Mark to market is a tax gong for transactions that
generate cash at odd moments: whenever it’s convenient for everyone. If taxpayers entering into derivatives can ensure they’ll collect cash with interest on their transaction then they mostly don’t care when they receive it (especially if changing the day of receipt saves taxes).
Take for example a swap,2 a contract that normally requires payment of amounts on a regular schedule. But in practice as long as the collateral is posted and rights can be enforced, a party can fulfill its obligations under the contract at the inception of the contract or at its completion or every second Tuesday except if it’s a British Bank holiday. Then the tax law needs to decide if the payments should be taxed whenever they’re paid or some other time.
Take another example, a forward contract,3 which normally requires payment at termination. But to take advantage of tax rules, people invented
prepaid forwards, and variable prepaid forwards, so that parties to forward contracts can control when they receive payments and how much tax they pay on those payments.

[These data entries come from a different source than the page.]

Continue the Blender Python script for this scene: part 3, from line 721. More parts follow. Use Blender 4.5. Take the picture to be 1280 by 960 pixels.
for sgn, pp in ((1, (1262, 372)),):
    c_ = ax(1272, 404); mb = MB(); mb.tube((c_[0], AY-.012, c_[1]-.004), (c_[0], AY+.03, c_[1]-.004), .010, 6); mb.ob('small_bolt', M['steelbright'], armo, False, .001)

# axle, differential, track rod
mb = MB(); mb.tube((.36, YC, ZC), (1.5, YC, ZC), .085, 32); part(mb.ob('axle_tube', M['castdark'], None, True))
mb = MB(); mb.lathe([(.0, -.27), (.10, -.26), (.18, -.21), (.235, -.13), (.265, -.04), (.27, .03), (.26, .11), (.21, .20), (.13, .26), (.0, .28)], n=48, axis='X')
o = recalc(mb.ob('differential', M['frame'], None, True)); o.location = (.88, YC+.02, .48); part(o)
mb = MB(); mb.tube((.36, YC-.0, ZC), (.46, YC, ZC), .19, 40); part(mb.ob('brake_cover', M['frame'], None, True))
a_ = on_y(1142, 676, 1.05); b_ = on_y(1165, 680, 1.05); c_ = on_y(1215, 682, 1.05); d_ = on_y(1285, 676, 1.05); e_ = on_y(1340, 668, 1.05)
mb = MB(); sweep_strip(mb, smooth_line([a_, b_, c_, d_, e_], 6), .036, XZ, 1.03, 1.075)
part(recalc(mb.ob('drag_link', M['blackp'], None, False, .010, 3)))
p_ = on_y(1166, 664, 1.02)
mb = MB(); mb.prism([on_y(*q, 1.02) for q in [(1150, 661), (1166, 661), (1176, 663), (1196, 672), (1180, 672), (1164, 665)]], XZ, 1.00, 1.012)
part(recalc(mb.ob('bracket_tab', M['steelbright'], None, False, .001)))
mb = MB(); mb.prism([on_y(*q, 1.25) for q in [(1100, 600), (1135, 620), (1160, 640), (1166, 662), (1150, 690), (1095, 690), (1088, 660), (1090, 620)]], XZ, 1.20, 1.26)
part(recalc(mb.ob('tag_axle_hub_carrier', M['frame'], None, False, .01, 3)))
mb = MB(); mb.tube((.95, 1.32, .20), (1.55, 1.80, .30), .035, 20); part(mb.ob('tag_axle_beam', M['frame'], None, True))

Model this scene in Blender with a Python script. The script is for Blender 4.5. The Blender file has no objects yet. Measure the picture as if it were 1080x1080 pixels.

If everything else is equal it shouldn’t matter which year tax is paid or who pays the tax, but everything else is never equal and Congress cares when tax is paid and who pays; it doesn’t like taxpayers sharing their income and losses between each other nor does it like taxpayers moving their income and losses backward and forwards in time too much. But derivatives allow taxpayers to reduce their taxes by timing when they recognize income and loss, for example, to use up net operating losses, or expiring capital losses.
And even when Congress decides to advantage one type of income over another, such as long term capital gains over earned income, it doesn’t intend to make tax rates elective by using complex transactions for which the tax rules are unclear, like bullet swaps and prepaid forwards.
So plebeians pay tax regularly at ordinary income tax rates on the easy target of wages and the others choose when and how and how much tax they pay if they know how to arrange the bits and pieces of tax rules to suit them.